Tennessee-Tombigbee Waterway
Under construction from 1972 to 1985 by the U.S. Army Corps of Engineers, the Tennessee-Tombigbee Waterway is a 234-mile thoroughfare extending from the Tennessee River to the junction of the Black Warrior-Tombigbee River system near Demopolis, Alabama. It links commercial navigation from the nation’s midsection to the Gulf of Mexico. First proposed during the colonial period, the idea received no serious attention until the advent of steamboat traffic in the early nineteenth century. In 1875 engineers surveyed a potential canal route but issued a negative report and prohibitive cost estimates.
Enthusiasm for the project languished until the presidency of Franklin Roosevelt. Revived in 1938, the project passed in the 1946 Rivers and Harbors Act. Aided by the 1958 creation of the Tennessee Tombigbee Waterway Development Authority, an interstate compact headed by the governors of Tennessee and four other states, the project encountered further delays because of funding shortages and legal challenges. Finally, construction began in December 1972.
The Corps of Engineers divided work on the project, the largest in its history, between the Mobile and Nashville Districts. The Mobile District assumed responsibility for the 168-mile river section with four locks and dams that lay between Demopolis and Amory, Mississippi, and a 45-mile section with five locks from Amory to Bay Springs. The Nashville District had design and construction responsibility for the 40-mile divide section from Bay Springs Lock & Dam north to the Tennessee River. Although the northern section is shorter in length, about half the 307 million cubic yards of earth removal occurred there. Excavation reached 175 feet in depth. Bay Springs Lock, with the highest lift of the ten locks constructed, overcame 84 of the 341-foot difference between Pickwick Lake on the Tennessee River and Demopolis. Nashville employees also relocated two railroads, acquired 28,400 acres of land, and relocated approximately 170 people from the area.
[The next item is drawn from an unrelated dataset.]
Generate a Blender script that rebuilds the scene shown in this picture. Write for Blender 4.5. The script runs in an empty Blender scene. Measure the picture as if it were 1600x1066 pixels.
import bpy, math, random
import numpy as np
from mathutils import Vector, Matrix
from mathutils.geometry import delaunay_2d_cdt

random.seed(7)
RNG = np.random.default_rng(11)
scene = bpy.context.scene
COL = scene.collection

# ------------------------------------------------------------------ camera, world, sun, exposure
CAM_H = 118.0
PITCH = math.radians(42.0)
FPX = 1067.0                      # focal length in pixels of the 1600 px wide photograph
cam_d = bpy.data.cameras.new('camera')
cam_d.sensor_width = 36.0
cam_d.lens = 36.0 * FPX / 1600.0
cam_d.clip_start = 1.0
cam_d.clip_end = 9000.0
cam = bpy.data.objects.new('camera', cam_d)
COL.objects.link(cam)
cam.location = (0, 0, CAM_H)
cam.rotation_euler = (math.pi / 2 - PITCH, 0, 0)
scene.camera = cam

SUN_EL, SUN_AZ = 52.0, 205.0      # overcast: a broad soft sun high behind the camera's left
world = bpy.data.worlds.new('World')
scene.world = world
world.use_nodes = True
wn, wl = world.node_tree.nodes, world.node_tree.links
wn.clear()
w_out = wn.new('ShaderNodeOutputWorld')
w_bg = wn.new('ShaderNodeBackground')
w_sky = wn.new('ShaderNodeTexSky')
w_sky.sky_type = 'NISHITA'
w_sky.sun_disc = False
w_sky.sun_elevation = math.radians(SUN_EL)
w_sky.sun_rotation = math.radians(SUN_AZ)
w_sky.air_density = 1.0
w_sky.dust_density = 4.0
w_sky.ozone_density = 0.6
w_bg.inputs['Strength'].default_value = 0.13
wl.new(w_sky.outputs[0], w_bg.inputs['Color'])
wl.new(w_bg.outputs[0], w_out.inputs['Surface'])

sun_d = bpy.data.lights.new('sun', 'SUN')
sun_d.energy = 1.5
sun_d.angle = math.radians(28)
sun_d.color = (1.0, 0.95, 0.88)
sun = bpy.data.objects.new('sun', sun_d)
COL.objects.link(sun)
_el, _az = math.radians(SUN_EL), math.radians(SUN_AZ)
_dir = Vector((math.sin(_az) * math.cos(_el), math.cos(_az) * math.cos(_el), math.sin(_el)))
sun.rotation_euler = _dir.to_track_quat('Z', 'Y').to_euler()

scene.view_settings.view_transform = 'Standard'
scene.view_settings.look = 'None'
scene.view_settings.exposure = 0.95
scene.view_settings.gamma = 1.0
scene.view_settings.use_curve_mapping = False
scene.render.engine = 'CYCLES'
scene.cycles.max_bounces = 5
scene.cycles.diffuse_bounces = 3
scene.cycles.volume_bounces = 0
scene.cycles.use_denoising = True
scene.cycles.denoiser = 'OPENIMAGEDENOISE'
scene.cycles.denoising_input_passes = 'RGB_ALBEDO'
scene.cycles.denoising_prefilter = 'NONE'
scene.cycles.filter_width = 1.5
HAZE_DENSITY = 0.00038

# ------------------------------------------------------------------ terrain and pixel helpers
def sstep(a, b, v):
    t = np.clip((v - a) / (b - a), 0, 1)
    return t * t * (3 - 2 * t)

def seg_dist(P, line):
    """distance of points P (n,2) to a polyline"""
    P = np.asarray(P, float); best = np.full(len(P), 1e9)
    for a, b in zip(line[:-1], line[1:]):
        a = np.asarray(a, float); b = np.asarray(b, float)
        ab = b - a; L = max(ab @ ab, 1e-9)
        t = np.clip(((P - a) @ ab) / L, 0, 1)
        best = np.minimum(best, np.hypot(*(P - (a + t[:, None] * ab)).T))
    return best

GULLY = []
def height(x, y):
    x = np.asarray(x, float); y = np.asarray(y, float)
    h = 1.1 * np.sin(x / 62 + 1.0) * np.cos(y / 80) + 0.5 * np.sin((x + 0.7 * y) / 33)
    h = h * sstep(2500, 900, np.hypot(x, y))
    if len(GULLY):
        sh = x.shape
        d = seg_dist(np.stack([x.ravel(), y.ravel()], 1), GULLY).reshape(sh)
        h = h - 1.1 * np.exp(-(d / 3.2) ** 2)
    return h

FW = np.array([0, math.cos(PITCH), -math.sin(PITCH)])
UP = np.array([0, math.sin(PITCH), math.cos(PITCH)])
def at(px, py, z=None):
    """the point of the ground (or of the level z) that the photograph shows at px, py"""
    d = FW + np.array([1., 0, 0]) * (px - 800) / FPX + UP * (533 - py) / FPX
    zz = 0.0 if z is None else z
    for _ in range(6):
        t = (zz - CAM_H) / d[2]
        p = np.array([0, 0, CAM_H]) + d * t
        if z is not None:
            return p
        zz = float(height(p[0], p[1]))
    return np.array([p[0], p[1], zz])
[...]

In the early years of the project, the Nashville District, under the leadership of Euclid Moore and Richard Russell, successfully met and resolved construction challenges relating to engineering and environmental issues. Among these were groundwater removal, erosion and sedimentation, disposal of soils, and revegetation. Major excavation began in 1978 and was hampered by excessively wet weather and rising fuel prices. Construction of Bay Springs Lock commenced the following year. Work on the Divide section continued despite a series of close congressional funding votes and repeated court challenges from environmental and railroad lobbies.
Dedication of the Nashville District’s Divide section took place in May 1984; the Mobile District’s ceremony followed a year later. Total costs, including construction, real estate acquisition, relocations, and labor, reached nearly two billion dollars.
The Tennessee-Tombigbee Waterway opened two years ahead of schedule in the midst of an economic recession in the barge business–a factor that initially resulted in a disappointingly low use of the waterway. In 1988, when drought closed the Mississippi River, however, traffic shifted to the canal. Tonnage and commercial investment along the Tennessee-Tombigbee corridor have increased steadily in the past several years.